The department of Theoretical Chemistry and Physics at Massey University in New Zealand has selected Bright Cluster Manager to manage its HPC system. The department switched from Rocks and other open source toolkits to Bright as it expanded the cluster to meet immediate needs and with a view of future hardware evolution. Comprising 20 scientific staff who conduct more than 30 diverse research projects, including the study of super-heavy elements, nano-scale physics and whether the speed of light and other fundamental constants are really constant over space and time, the department uses a 624 CPU core, 2TB RAM and 100TB disk cluster located on campus.
‘As we looked to evolve our system, we were driven to find a better way to run our cluster.
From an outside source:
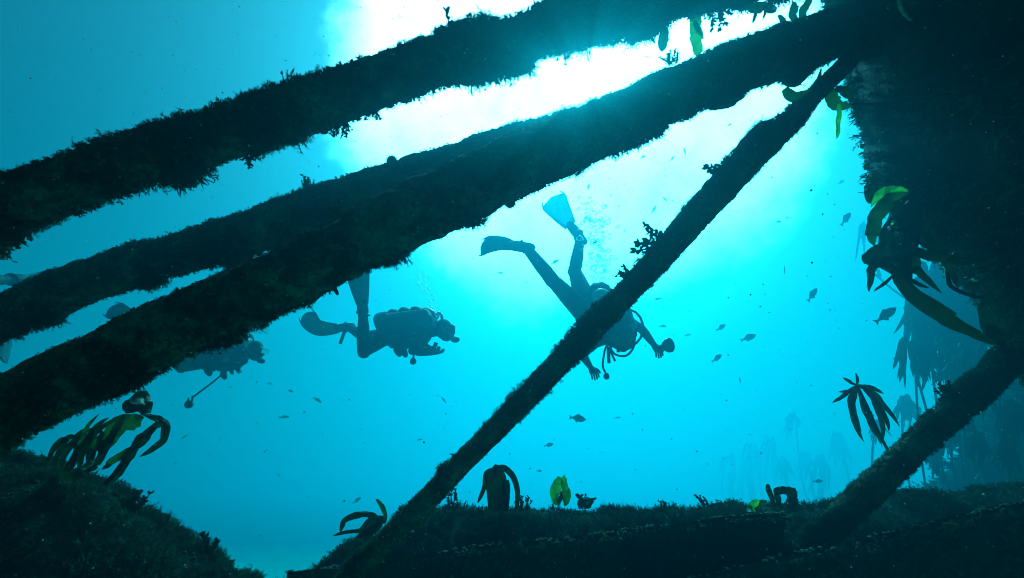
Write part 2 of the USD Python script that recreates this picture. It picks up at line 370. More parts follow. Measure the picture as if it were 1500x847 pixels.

We are scientists; we want to spend our time on science. Not on provisioning, monitoring and management,' said Dr Michael Wormit. ‘We were using Rocks and other open source toolkits, wasting far too much time on customisation and keeping the various tool versions synchronised. We were reluctant to make changes to the system — it created too much overhead.’
Using Bright has enabled the department’s three part-time system administrators to shift their workloads to priorities that were previously put on hold due to day-to-day system administration demands. Following the deployment, they are now able to work on initiatives to improve their cluster’s performance, such as setting up InfiniBand to reduce latency.